*Aim of the exercise:*
Exactly the lines from the start of the data through the line containing "COL = S.collection" should be output, with both ends kept and nothing added.

>> start Data supplied

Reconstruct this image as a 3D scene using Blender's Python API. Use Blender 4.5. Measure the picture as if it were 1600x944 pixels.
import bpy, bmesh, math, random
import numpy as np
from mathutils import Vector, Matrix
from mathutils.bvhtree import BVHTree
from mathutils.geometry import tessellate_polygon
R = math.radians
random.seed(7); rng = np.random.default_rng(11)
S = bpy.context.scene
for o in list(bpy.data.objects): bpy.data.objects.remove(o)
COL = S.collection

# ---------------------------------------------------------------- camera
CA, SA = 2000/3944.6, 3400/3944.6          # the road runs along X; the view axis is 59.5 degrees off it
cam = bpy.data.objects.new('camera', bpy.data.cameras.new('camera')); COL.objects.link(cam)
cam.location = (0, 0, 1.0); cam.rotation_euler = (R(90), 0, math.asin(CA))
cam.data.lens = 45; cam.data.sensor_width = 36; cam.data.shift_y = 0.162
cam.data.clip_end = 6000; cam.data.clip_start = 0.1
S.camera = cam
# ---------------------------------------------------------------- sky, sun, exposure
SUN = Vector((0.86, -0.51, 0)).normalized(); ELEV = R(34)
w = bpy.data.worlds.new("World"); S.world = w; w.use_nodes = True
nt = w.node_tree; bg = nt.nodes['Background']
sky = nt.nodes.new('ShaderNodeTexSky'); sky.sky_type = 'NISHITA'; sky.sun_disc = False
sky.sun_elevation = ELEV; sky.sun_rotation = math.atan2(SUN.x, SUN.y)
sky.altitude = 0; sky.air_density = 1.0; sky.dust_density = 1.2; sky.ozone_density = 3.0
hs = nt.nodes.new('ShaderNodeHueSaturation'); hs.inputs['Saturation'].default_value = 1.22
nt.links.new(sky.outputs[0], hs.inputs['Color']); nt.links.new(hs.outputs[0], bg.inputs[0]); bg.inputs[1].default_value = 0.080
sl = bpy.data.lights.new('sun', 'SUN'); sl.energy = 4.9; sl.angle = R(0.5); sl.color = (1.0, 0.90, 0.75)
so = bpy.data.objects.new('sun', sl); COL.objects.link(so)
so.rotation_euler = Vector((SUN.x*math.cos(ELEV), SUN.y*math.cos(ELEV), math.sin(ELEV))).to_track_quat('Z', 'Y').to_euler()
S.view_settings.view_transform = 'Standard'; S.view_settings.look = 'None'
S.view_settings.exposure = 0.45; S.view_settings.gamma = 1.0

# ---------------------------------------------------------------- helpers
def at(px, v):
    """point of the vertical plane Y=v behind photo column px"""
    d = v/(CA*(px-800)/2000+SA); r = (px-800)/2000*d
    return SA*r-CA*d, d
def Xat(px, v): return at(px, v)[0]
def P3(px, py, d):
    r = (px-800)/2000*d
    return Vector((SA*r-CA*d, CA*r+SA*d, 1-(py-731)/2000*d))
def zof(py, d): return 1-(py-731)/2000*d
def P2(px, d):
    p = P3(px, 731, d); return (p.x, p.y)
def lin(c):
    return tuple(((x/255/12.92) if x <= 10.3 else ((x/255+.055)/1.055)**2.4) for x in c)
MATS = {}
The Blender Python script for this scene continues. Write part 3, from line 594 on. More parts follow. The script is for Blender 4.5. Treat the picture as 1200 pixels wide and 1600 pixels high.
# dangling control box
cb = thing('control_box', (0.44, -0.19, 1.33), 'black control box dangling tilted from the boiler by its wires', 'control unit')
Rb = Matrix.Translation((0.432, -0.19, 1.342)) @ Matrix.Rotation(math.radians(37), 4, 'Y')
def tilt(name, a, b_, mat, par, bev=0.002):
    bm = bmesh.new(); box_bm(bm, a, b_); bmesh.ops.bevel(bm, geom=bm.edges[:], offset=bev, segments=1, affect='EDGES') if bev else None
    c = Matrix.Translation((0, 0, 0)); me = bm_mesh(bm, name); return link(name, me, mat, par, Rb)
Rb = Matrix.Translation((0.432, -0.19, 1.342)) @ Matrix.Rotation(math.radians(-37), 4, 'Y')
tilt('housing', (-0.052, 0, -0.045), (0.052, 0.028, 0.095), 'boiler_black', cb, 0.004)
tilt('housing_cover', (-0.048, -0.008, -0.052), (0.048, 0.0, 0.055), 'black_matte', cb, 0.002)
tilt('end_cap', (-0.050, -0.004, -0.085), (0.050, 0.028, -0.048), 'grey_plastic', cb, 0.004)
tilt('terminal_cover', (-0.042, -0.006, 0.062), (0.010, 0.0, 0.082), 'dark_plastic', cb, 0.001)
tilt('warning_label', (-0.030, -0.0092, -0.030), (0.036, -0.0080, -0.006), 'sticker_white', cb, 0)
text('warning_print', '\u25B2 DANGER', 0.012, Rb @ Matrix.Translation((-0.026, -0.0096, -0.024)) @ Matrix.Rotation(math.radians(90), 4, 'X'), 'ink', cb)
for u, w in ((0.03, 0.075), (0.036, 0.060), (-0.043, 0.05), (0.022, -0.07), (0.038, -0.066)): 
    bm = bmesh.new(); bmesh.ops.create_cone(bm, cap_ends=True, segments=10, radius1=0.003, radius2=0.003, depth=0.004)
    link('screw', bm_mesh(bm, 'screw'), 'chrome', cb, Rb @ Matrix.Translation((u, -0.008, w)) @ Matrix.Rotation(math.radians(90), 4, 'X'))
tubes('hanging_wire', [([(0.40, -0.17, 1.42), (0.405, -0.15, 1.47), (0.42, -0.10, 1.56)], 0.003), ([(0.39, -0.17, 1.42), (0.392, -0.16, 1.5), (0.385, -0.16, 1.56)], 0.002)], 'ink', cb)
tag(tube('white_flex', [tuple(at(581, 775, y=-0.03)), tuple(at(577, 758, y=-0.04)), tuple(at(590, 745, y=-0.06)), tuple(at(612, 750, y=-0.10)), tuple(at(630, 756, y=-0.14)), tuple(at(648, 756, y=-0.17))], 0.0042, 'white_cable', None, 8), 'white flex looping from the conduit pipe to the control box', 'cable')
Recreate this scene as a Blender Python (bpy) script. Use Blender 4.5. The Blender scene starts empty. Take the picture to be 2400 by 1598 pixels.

>> end Data supplied

*Written solution:*
Reconstruct this image as a 3D scene using Blender's Python API. Use Blender 4.5. Measure the picture as if it were 1600x944 pixels.
import bpy, bmesh, math, random
import numpy as np
from mathutils import Vector, Matrix
from mathutils.bvhtree import BVHTree
from mathutils.geometry import tessellate_polygon
R = math.radians
random.seed(7); rng = np.random.default_rng(11)
S = bpy.context.scene
for o in list(bpy.data.objects): bpy.data.objects.remove(o)
COL = S.collection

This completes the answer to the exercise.